European Space Agency Picks Comet to Land on This November

Sep 15, 2014 08:05 AM EDT | Matt Mercuro

The European Space Agency has picked a spot where it will try the first landing on a comet, a maneuver that is one of the most important of a decade-long mission.

The Paris-based agency said it will drop the 220-pound "Philae" lander from its Rosetta space probe this November, according to a report by the Associated Press.

Scientists picked a landing spot on comet 67P/Churyumov-Gerasimenko unanimously due to its relatively safe terrain.

They had five spots to pick from, according to AP. Mission team-members gathered to assess the latest imagery downlinked from Rosetta, which has been tracking the comet since early August.

A back-up site on the 2.5-mile wide comet is located on the larger of 67P's lobes, according to BBC News.

"Everything we've discovered at 67P/C-G so far says that we've chosen a fantastic comet to visit," said Dr. Christopher Carr, a principal investigator on the Rosetta Plasma Consortium instruments, according to BBC News. "There's a genuine sense of excitement within the Rosetta community, and we're all looking forward to the year ahead."

Events will be taking place so far away that real-time radio control will be impossible, meaning it will be a one shot opportunity.

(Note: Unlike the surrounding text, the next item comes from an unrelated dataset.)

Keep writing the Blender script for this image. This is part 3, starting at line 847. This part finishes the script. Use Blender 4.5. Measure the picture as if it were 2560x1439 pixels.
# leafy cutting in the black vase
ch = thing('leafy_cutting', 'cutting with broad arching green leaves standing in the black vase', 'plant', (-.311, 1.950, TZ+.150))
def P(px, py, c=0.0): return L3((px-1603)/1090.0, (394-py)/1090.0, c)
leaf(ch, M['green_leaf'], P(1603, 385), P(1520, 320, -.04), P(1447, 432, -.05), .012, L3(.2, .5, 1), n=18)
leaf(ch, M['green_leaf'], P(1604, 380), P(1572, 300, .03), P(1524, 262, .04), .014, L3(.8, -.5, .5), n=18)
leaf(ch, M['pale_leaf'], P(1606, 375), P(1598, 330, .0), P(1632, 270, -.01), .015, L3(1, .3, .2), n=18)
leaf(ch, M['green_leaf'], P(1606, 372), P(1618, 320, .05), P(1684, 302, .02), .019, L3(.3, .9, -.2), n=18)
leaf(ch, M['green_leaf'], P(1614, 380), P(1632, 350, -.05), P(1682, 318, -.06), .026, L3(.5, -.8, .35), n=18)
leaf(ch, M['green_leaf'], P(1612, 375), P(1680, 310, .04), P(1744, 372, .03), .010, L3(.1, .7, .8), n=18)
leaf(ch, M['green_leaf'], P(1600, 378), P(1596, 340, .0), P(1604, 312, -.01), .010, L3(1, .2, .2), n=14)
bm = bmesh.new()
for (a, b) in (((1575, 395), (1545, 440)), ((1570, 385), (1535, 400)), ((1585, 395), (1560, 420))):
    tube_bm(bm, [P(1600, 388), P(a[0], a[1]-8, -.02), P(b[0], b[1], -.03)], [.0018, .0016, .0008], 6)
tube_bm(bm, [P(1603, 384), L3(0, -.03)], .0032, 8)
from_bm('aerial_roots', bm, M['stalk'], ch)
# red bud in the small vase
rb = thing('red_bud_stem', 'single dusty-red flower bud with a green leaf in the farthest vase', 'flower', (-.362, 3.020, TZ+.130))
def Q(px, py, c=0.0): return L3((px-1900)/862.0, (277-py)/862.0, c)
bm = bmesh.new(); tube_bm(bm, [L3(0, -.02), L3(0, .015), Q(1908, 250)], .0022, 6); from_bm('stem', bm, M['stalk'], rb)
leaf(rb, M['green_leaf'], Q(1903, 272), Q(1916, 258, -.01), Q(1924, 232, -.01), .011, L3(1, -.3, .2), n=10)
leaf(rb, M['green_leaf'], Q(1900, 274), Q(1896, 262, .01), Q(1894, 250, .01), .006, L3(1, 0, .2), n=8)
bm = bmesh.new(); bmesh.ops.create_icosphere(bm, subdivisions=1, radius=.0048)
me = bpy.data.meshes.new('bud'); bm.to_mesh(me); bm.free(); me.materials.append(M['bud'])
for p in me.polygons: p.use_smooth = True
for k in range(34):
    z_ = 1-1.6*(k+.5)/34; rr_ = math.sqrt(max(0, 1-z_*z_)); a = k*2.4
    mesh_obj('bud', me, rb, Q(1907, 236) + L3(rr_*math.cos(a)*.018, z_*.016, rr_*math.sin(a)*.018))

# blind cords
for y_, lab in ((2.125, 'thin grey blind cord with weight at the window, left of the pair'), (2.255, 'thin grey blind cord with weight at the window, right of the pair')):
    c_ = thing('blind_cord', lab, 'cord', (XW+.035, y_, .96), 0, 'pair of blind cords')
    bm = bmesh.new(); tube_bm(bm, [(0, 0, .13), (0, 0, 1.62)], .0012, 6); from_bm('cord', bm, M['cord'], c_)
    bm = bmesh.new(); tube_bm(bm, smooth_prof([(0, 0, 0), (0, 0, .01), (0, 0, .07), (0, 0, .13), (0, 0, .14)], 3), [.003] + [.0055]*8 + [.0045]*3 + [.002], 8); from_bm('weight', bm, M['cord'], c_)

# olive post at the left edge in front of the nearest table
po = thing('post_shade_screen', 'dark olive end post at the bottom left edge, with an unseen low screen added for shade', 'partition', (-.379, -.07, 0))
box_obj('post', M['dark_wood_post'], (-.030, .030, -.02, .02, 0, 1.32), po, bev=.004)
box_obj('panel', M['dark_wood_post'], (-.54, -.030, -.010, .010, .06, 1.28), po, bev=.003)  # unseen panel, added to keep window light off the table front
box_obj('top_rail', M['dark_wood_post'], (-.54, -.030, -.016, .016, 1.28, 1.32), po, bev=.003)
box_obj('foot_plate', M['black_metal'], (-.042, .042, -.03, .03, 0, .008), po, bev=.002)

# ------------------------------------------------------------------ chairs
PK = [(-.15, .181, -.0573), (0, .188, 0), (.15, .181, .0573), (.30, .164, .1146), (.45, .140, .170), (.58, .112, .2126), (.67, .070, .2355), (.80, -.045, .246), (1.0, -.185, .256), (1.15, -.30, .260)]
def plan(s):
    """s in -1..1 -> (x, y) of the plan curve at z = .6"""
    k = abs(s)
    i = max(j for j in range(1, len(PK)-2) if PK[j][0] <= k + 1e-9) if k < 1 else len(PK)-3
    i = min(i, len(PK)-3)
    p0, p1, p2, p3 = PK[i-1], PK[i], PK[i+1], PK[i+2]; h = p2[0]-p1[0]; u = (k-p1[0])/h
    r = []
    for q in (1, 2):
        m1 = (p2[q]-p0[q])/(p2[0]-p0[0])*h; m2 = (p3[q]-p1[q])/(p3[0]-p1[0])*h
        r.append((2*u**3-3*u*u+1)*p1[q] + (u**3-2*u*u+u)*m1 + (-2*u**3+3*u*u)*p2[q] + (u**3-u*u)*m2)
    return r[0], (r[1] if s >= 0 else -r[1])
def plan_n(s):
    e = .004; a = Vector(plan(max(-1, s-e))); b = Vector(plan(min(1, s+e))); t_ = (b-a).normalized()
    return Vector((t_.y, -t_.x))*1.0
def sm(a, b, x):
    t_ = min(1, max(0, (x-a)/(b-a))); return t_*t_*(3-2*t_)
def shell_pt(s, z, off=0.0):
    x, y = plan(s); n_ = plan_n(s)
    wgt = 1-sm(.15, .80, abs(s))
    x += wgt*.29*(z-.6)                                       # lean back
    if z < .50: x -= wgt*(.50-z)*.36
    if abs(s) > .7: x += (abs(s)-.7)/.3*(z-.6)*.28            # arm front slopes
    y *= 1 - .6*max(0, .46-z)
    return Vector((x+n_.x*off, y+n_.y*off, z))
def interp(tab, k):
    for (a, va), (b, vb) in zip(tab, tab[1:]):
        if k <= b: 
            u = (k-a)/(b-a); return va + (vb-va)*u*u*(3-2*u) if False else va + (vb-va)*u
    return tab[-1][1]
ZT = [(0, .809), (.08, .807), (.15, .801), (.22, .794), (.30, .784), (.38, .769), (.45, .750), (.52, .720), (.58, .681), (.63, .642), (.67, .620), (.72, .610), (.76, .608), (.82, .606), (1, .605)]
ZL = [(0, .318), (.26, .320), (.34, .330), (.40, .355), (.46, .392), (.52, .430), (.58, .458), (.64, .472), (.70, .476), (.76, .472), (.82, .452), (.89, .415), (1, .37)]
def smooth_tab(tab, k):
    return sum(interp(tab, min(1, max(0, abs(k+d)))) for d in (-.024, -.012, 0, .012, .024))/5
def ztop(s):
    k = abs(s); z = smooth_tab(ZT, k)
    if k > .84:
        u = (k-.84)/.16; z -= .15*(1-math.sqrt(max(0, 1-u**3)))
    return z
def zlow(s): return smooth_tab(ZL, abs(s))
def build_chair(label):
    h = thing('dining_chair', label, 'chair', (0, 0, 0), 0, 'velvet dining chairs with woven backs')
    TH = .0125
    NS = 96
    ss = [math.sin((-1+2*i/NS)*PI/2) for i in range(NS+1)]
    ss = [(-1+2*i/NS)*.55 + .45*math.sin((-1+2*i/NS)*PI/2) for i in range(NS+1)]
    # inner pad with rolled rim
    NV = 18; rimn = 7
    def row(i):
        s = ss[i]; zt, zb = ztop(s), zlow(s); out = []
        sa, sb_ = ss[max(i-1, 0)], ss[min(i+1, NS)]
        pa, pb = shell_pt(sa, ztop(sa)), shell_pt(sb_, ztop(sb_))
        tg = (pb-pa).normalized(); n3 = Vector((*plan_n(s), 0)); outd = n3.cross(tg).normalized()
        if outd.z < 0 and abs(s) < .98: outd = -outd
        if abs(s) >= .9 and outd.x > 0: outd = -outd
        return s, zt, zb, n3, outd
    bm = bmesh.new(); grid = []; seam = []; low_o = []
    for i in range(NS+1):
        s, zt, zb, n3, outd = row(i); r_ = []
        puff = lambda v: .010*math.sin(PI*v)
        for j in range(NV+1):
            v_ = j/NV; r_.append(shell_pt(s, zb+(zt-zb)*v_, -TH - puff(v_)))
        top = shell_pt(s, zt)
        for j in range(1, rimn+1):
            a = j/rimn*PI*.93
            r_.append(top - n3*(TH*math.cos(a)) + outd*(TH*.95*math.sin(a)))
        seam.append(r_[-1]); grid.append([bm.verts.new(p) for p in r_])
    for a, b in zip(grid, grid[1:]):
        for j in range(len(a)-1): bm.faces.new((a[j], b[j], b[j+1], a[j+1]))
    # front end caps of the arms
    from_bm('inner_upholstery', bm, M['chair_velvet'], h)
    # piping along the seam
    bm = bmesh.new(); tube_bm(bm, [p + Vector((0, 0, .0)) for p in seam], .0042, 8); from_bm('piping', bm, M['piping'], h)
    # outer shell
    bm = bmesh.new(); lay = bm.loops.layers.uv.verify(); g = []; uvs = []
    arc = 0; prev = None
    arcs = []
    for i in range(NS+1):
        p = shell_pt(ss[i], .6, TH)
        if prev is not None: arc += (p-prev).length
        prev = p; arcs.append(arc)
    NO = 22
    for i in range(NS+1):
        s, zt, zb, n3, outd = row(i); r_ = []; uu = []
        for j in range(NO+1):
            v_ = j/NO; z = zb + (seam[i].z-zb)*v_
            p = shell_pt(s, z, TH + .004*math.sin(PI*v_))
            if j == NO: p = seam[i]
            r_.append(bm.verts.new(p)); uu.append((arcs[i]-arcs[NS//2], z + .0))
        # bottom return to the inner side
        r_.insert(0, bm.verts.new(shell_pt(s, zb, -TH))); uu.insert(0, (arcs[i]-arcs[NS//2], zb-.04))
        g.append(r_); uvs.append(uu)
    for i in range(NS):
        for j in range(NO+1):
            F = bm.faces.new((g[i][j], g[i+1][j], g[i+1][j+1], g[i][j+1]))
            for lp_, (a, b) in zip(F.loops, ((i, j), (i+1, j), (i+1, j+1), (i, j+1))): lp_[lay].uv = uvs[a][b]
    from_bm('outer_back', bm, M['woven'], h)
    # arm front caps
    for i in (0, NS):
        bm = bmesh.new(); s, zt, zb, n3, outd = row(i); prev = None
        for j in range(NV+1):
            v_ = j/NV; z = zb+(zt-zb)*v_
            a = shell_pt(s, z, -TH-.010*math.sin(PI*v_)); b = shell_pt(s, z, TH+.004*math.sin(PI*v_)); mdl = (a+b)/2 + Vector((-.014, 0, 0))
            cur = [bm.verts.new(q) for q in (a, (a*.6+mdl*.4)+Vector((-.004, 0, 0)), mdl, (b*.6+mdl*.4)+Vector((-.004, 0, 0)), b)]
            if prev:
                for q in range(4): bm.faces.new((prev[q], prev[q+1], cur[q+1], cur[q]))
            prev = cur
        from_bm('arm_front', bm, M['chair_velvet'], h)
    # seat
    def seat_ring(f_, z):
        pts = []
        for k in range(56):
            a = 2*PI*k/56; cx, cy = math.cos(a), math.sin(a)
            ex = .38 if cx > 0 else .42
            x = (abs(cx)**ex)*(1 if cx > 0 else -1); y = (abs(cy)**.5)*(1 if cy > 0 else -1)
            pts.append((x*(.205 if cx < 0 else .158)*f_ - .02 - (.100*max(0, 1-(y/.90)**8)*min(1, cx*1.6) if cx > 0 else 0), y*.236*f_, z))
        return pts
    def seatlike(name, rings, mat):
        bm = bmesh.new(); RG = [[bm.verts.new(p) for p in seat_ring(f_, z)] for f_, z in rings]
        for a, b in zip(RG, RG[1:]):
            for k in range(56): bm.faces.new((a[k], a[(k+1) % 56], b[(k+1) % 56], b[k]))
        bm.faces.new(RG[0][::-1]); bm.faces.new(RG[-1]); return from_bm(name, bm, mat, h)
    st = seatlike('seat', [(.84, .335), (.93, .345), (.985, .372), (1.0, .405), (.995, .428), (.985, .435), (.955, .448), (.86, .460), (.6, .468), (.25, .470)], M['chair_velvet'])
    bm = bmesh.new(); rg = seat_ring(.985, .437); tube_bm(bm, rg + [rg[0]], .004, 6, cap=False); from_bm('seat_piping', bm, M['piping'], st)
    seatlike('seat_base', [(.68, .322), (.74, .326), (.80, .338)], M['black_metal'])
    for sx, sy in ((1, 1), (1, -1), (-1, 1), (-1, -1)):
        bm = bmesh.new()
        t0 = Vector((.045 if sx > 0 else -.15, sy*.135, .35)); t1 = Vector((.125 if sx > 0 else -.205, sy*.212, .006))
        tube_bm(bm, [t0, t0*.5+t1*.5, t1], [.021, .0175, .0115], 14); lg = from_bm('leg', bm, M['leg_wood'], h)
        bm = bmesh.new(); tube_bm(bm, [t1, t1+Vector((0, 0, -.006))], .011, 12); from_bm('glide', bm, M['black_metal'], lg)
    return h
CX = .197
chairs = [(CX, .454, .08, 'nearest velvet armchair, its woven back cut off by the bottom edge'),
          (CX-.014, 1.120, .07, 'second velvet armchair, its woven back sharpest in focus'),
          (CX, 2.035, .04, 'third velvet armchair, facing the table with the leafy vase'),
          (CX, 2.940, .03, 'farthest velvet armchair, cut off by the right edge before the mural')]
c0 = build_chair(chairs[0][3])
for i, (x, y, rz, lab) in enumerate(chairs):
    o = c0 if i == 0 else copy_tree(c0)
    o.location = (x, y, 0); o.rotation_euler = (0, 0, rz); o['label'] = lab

The process will have to be fully automated with the final commands uploaded to Rosetta and Philae a couple days beforehand.

Last week, Rosetta maneuvered into an orbit not far away from the 67P, enabling its camera system to see details that can be measured on the centimeter scale, according to BBC News.

If Philae gets down successfully into a stable configuration, it would represent a historic moment in space exploration.

"No spacecraft has ever orbited an active comet before, so there's a lot to learn about spacecraft and instrument operations, but we've got a really robust mission carrying some of the best instrumentation possible, and I have to say that the operations teams at the European Space Agency are doing a great job - they are true professionals," Carr said to BBC News.

Philae will carry a drill to pull up comet samples into an onboard laboratory.

Any surface information collected by Philae will provide important "ground truth" for Rosetta's sensing observations, according to BBC News.

Rosetta will follow 67P for at least a year no matter what the outcome is on Nov. 11.